TASK REQUIREMENTS: Copy the listing below in full and skip every picture.

*** COLLECTED DATA

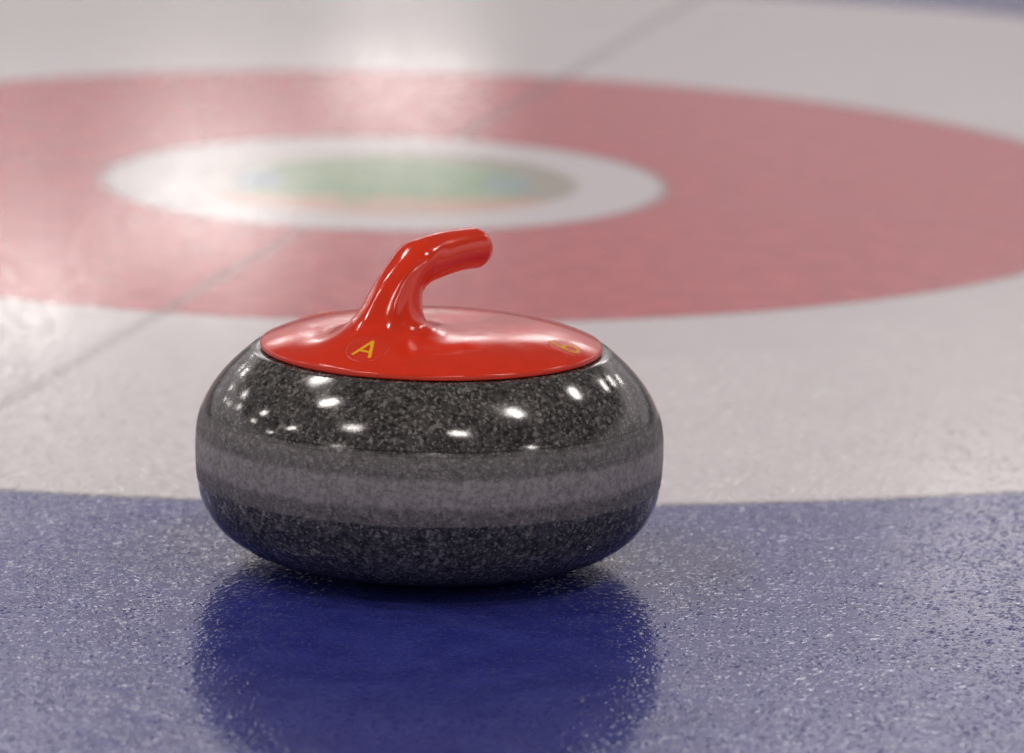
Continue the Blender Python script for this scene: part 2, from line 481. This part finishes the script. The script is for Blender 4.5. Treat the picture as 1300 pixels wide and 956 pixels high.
# ------------------------------------------------------------------ light: ceiling lamps of the hall, added glitter lights and the pale hall itself
w = bpy.data.worlds.new('World'); scene.world = w; w.use_nodes = True
nt = w.node_tree; nt.nodes.clear()
class W(NT):
    def __init__(self, t): self.t = t
T = W(nt)
tc = T.n('ShaderNodeTexCoord').outputs['Generated']
sp = T.n('ShaderNodeSeparateXYZ', inp={0: tc})
z = sp.outputs[2]
nzw = T.noise(tc, 5.0, 3.0, .6)
zz = T.m('ADD', z, T.m('MULTIPLY', T.m('SUBTRACT', nzw, .5), .09))
wall = T.mix(T.ramp(T.noise(tc, 9.0, 3.0), .35, .7), (.45, .41, .42), (.62, .57, .585))
wall = T.mix(T.ramp(z, .035, .105), (.13, .12, .125), wall)   # surroundings dimmed near the horizon to cut stray glints beside the stone
wall = T.mix(T.ramp(zz, .20, .27), wall, (.82, .75, .75))
c = T.mix(T.ramp(zz, .31, .41), wall, (.085, .080, .082))
bg = T.n('ShaderNodeBackground', inp={'Color': c, 'Strength': 1.0})
T.n('ShaderNodeOutputWorld', inp={'Surface': bg.outputs[0]})

def lamp(x, y, z=7.0, sx=1.25, sy=.36, power=32, rot=ROW, colr=(1, .93, .88), aim=None):
    ld = bpy.data.lights.new('area_lamp', 'AREA'); ld.shape = 'RECTANGLE'; ld.size = sx; ld.size_y = sy
    ld.energy = power; ld.color = colr
    o = bpy.data.objects.new('area_lamp', ld); col.objects.link(o); o.location = (x, y, z)
    if aim is None: o.rotation_euler = (0, 0, rot)
    else: o.rotation_euler = (Vector(aim) - Vector((x, y, z))).to_track_quat('-Z', 'Y').to_euler()
    return o
for x, y in [(-4.3, 2.7), (-4.6, .1), (-4.5, -3.5), (1.8, -4.7), (4.0, -1.0), (6.4, 4.1)]: lamp(x, y, power=84, sx=1.0, sy=.5)
for x, y in [(-9.0, -7.5), (9.5, -6.0), (0.5, -12.0)]: lamp(x, y, power=90, sx=1.0, sy=.5)   # behind and beside the camera
for x, y in [(8.5, 10.0), (9.4, 14.0), (11.2, 20.2), (-10.9, 3.6), (-14.7, 4.9), (-10.2, -1.1), (-15.2, .5), (-11.6, 10.3), (-14.6, 10.4),
             (-10.6, 26.8), (-12.6, 25.3), (-14.9, 20.7), (-19, 22.5), (-17.6, 16.9), (-11.0, 18.0)]: lamp(x, y, power=60, sx=1.3, sy=.35)
for x, y, p in [(-.9, 48, 58), (-2.2, 42, 60), (-3.3, 38, 46), (2.9, 31, 22)]: lamp(x, y, power=p, sx=1.2, sy=2.4)
# unseen area lights added beyond the house to make the near ice glitter
for i in range(5): lamp(-5.2 + 2.4*i, 24.0, z=7.6, power=30, sx=1.7, sy=1.3, aim=(0, 0, 0), colr=(1, .97, .95))

# ------------------------------------------------------------------ camera
cam = bpy.data.cameras.new('camera'); co = bpy.data.objects.new('camera', cam); col.objects.link(co)
pitch, roll = .19636, .02176
cp, sp_, c_, s_ = math.cos(pitch), math.sin(pitch), math.cos(roll), math.sin(roll)
X0 = Vector((1, 0, 0)); U0 = Vector((0, sp_, cp)); FW = Vector((0, cp, -sp_))
right = c_*X0 + s_*U0; upv = -s_*X0 + c_*U0
m = Matrix((right, upv, -FW)).transposed().to_4x4()
m.translation = Vector((.048493, -3.693769, .848366))
co.matrix_world = m
cam.sensor_width = 36.0; cam.lens = 36.0*8000/1300
cam.clip_start = .1; cam.clip_end = 300
cam.dof.use_dof = True
cam.dof.focus_distance = 3.66
cam.dof.aperture_fstop = 6.9
cam.dof.aperture_blades = 9
scene.camera = co

scene.render.engine = 'CYCLES'
scene.view_settings.view_transform = 'Standard'
scene.view_settings.look = 'None'
scene.view_settings.exposure = 0
scene.cycles.use_denoising = True
scene.cycles.max_bounces = 6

******

WRITTEN REPLY:
Continue the Blender Python script for this scene: part 2, from line 481. This part finishes the script. The script is for Blender 4.5. Treat the picture as 1300 pixels wide and 956 pixels high.
# ------------------------------------------------------------------ light: ceiling lamps of the hall, added glitter lights and the pale hall itself
w = bpy.data.worlds.new('World'); scene.world = w; w.use_nodes = True
nt = w.node_tree; nt.nodes.clear()
class W(NT):
    def __init__(self, t): self.t = t
T = W(nt)
tc = T.n('ShaderNodeTexCoord').outputs['Generated']
sp = T.n('ShaderNodeSeparateXYZ', inp={0: tc})
z = sp.outputs[2]
nzw = T.noise(tc, 5.0, 3.0, .6)
zz = T.m('ADD', z, T.m('MULTIPLY', T.m('SUBTRACT', nzw, .5), .09))
wall = T.mix(T.ramp(T.noise(tc, 9.0, 3.0), .35, .7), (.45, .41, .42), (.62, .57, .585))
wall = T.mix(T.ramp(z, .035, .105), (.13, .12, .125), wall)   # surroundings dimmed near the horizon to cut stray glints beside the stone
wall = T.mix(T.ramp(zz, .20, .27), wall, (.82, .75, .75))
c = T.mix(T.ramp(zz, .31, .41), wall, (.085, .080, .082))
bg = T.n('ShaderNodeBackground', inp={'Color': c, 'Strength': 1.0})
T.n('ShaderNodeOutputWorld', inp={'Surface': bg.outputs[0]})

def lamp(x, y, z=7.0, sx=1.25, sy=.36, power=32, rot=ROW, colr=(1, .93, .88), aim=None):
    ld = bpy.data.lights.new('area_lamp', 'AREA'); ld.shape = 'RECTANGLE'; ld.size = sx; ld.size_y = sy
    ld.energy = power; ld.color = colr
    o = bpy.data.objects.new('area_lamp', ld); col.objects.link(o); o.location = (x, y, z)
    if aim is None: o.rotation_euler = (0, 0, rot)
    else: o.rotation_euler = (Vector(aim) - Vector((x, y, z))).to_track_quat('-Z', 'Y').to_euler()
    return o
for x, y in [(-4.3, 2.7), (-4.6, .1), (-4.5, -3.5), (1.8, -4.7), (4.0, -1.0), (6.4, 4.1)]: lamp(x, y, power=84, sx=1.0, sy=.5)
for x, y in [(-9.0, -7.5), (9.5, -6.0), (0.5, -12.0)]: lamp(x, y, power=90, sx=1.0, sy=.5)   # behind and beside the camera
for x, y in [(8.5, 10.0), (9.4, 14.0), (11.2, 20.2), (-10.9, 3.6), (-14.7, 4.9), (-10.2, -1.1), (-15.2, .5), (-11.6, 10.3), (-14.6, 10.4),
             (-10.6, 26.8), (-12.6, 25.3), (-14.9, 20.7), (-19, 22.5), (-17.6, 16.9), (-11.0, 18.0)]: lamp(x, y, power=60, sx=1.3, sy=.35)
for x, y, p in [(-.9, 48, 58), (-2.2, 42, 60), (-3.3, 38, 46), (2.9, 31, 22)]: lamp(x, y, power=p, sx=1.2, sy=2.4)
# unseen area lights added beyond the house to make the near ice glitter
for i in range(5): lamp(-5.2 + 2.4*i, 24.0, z=7.6, power=30, sx=1.7, sy=1.3, aim=(0, 0, 0), colr=(1, .97, .95))

# ------------------------------------------------------------------ camera
cam = bpy.data.cameras.new('camera'); co = bpy.data.objects.new('camera', cam); col.objects.link(co)
pitch, roll = .19636, .02176
cp, sp_, c_, s_ = math.cos(pitch), math.sin(pitch), math.cos(roll), math.sin(roll)
X0 = Vector((1, 0, 0)); U0 = Vector((0, sp_, cp)); FW = Vector((0, cp, -sp_))
right = c_*X0 + s_*U0; upv = -s_*X0 + c_*U0
m = Matrix((right, upv, -FW)).transposed().to_4x4()
m.translation = Vector((.048493, -3.693769, .848366))
co.matrix_world = m
cam.sensor_width = 36.0; cam.lens = 36.0*8000/1300
cam.clip_start = .1; cam.clip_end = 300
cam.dof.use_dof = True
cam.dof.focus_distance = 3.66
cam.dof.aperture_fstop = 6.9
cam.dof.aperture_blades = 9
scene.camera = co

scene.render.engine = 'CYCLES'
scene.view_settings.view_transform = 'Standard'
scene.view_settings.look = 'None'
scene.view_settings.exposure = 0
scene.cycles.use_denoising = True
scene.cycles.max_bounces = 6